- GOAL
Copy out exactly the lines from the first line of the material below through the line containing "S.cycles.use_denoising = True", and nothing beyond them.

- SUPPLIED MATERIAL

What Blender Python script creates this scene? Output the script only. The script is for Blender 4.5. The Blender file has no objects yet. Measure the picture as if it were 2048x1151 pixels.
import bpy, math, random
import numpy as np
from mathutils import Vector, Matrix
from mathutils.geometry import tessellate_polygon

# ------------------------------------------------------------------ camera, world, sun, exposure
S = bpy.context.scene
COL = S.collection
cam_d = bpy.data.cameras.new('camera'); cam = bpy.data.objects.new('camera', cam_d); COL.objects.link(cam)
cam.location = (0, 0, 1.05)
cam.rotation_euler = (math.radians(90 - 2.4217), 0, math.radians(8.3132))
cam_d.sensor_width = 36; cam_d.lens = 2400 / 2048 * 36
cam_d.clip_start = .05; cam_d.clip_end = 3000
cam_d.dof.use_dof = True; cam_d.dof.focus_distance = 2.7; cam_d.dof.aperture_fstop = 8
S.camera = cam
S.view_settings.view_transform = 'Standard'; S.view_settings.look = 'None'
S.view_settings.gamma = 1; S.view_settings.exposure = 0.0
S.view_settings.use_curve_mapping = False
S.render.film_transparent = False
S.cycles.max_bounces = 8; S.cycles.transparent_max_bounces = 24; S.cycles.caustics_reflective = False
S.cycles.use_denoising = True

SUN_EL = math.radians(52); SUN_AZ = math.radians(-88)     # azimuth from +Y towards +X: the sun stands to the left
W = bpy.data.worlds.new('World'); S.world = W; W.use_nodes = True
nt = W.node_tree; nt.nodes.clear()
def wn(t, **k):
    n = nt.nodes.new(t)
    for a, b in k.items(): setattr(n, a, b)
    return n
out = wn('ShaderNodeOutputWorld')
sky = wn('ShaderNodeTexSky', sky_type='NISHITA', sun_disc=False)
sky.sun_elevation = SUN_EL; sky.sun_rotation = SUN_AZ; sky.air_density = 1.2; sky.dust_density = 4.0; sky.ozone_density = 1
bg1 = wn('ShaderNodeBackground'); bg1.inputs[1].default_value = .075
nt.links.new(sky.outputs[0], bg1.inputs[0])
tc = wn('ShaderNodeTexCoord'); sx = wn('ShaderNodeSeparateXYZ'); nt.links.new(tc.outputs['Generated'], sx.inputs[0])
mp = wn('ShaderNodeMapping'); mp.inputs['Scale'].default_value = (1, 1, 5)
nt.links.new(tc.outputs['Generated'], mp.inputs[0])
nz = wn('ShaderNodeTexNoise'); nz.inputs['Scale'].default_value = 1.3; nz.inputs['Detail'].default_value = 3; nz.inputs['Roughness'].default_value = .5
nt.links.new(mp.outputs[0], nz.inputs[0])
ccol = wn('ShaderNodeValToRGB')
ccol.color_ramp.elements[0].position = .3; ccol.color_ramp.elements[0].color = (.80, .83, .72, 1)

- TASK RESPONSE
What Blender Python script creates this scene? Output the script only. The script is for Blender 4.5. The Blender file has no objects yet. Measure the picture as if it were 2048x1151 pixels.
import bpy, math, random
import numpy as np
from mathutils import Vector, Matrix
from mathutils.geometry import tessellate_polygon

# ------------------------------------------------------------------ camera, world, sun, exposure
S = bpy.context.scene
COL = S.collection
cam_d = bpy.data.cameras.new('camera'); cam = bpy.data.objects.new('camera', cam_d); COL.objects.link(cam)
cam.location = (0, 0, 1.05)
cam.rotation_euler = (math.radians(90 - 2.4217), 0, math.radians(8.3132))
cam_d.sensor_width = 36; cam_d.lens = 2400 / 2048 * 36
cam_d.clip_start = .05; cam_d.clip_end = 3000
cam_d.dof.use_dof = True; cam_d.dof.focus_distance = 2.7; cam_d.dof.aperture_fstop = 8
S.camera = cam
S.view_settings.view_transform = 'Standard'; S.view_settings.look = 'None'
S.view_settings.gamma = 1; S.view_settings.exposure = 0.0
S.view_settings.use_curve_mapping = False
S.render.film_transparent = False
S.cycles.max_bounces = 8; S.cycles.transparent_max_bounces = 24; S.cycles.caustics_reflective = False
S.cycles.use_denoising = True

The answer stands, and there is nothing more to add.